Required task: Find the lines below that contain the string "script". Copy each one.
_____
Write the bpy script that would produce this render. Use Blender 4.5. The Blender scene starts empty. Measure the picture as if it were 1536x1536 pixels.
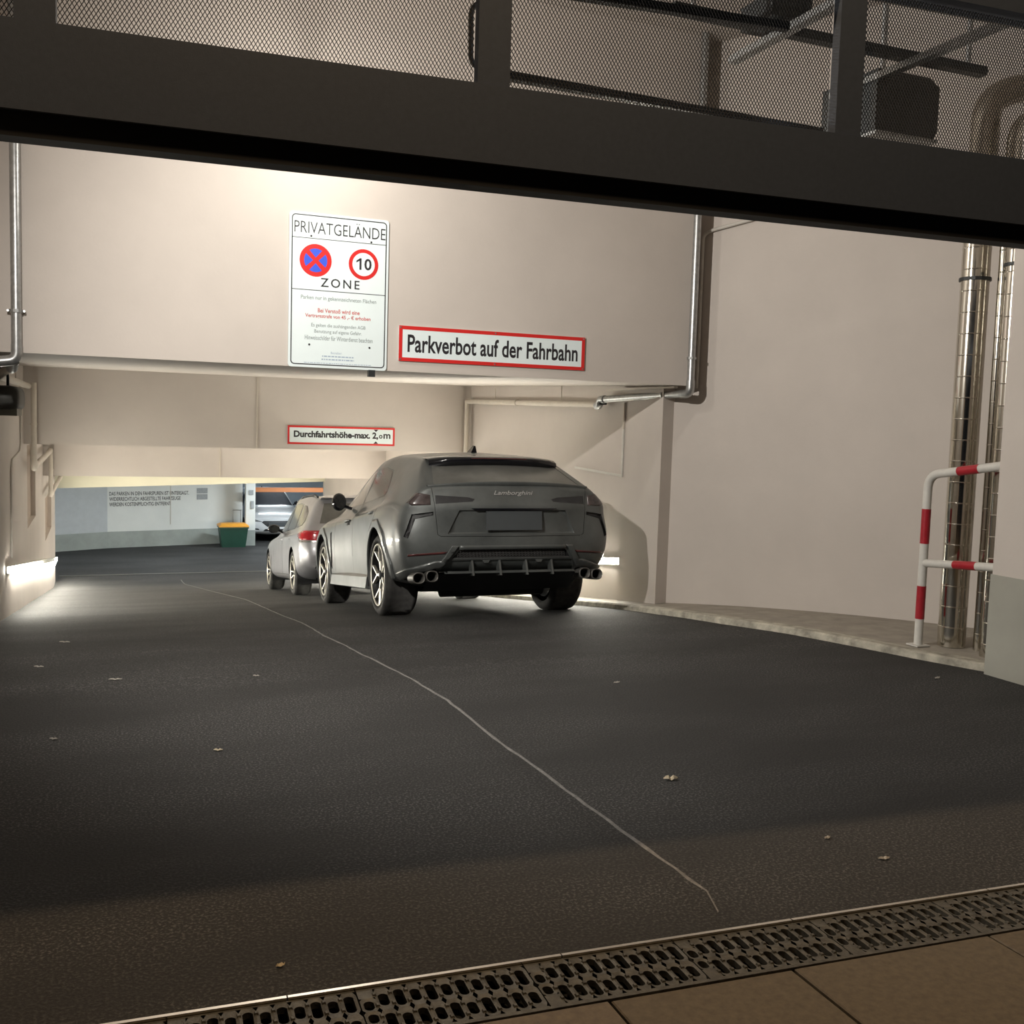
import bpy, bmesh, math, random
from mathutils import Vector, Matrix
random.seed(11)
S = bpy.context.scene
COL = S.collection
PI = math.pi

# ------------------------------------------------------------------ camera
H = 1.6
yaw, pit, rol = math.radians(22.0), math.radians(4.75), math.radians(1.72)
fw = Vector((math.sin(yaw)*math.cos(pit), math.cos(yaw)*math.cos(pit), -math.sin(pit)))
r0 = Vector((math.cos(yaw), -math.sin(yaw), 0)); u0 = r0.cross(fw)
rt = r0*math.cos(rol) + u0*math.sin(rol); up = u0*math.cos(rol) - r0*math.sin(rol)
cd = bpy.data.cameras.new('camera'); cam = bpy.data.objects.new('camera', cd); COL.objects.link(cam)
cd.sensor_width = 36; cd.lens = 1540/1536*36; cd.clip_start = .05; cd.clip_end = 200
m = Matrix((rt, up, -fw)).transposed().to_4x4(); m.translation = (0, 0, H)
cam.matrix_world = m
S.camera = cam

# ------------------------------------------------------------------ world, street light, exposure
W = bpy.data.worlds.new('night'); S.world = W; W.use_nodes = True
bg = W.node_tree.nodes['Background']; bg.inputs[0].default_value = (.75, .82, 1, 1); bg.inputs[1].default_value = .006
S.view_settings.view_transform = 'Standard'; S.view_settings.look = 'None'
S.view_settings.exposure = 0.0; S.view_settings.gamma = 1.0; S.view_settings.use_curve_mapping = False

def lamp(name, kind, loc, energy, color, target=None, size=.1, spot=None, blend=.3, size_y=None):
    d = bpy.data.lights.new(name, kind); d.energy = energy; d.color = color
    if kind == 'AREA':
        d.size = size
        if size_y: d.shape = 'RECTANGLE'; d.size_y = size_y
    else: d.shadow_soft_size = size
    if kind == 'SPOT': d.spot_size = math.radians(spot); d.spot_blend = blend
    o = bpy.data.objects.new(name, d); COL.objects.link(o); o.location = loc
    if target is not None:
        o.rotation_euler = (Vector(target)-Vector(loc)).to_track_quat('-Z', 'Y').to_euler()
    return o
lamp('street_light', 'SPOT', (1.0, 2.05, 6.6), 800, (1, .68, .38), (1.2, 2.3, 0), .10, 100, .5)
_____
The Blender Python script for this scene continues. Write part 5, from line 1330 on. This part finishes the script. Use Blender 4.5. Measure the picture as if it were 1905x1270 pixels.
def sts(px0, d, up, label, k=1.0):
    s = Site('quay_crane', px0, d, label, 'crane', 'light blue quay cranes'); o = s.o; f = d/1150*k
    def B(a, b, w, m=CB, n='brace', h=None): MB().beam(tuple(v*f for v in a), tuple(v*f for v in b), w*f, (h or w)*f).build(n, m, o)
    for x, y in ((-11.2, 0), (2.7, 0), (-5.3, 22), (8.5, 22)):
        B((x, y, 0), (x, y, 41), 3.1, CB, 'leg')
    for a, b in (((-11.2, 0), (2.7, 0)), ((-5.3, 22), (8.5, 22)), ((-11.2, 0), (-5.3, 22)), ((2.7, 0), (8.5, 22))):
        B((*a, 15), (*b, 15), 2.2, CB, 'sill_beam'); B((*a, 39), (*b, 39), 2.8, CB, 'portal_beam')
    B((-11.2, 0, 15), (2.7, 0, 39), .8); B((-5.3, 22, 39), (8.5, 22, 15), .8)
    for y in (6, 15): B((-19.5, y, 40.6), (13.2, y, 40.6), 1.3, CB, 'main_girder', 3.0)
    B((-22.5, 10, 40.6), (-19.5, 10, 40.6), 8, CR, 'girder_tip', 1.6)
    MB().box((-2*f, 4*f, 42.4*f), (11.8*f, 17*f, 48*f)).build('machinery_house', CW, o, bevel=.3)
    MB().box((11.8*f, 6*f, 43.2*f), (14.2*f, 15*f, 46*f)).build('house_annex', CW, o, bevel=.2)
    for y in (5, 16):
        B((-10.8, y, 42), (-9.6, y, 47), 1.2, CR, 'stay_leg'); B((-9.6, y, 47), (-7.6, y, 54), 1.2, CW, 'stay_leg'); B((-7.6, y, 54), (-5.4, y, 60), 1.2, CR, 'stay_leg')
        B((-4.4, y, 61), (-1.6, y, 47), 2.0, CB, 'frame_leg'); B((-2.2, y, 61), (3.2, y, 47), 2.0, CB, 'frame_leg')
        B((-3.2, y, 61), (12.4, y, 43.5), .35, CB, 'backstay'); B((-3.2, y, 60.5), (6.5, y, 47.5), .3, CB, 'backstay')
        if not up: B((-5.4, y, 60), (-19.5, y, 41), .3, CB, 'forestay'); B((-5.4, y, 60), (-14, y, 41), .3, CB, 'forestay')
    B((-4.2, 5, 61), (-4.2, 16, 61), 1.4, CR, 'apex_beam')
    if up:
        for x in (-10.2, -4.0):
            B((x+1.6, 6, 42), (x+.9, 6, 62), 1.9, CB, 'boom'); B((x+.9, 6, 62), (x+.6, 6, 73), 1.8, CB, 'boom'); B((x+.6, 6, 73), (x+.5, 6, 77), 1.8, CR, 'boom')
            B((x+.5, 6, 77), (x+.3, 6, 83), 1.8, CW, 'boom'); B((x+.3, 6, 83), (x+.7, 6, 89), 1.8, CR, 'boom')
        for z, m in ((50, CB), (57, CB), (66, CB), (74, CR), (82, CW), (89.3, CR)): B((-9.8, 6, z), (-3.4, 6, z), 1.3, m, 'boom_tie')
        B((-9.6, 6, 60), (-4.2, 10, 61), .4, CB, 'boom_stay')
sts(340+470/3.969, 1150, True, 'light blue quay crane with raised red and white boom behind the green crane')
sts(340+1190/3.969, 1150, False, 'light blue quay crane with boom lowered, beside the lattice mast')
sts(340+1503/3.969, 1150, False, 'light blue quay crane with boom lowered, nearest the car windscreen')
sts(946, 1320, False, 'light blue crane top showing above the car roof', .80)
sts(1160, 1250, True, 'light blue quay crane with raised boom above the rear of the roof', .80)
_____
Result:
Write the bpy script that would produce this render. Use Blender 4.5. The Blender scene starts empty. Measure the picture as if it were 1536x1536 pixels.
The Blender Python script for this scene continues. Write part 5, from line 1330 on. This part finishes the script. Use Blender 4.5. Measure the picture as if it were 1905x1270 pixels.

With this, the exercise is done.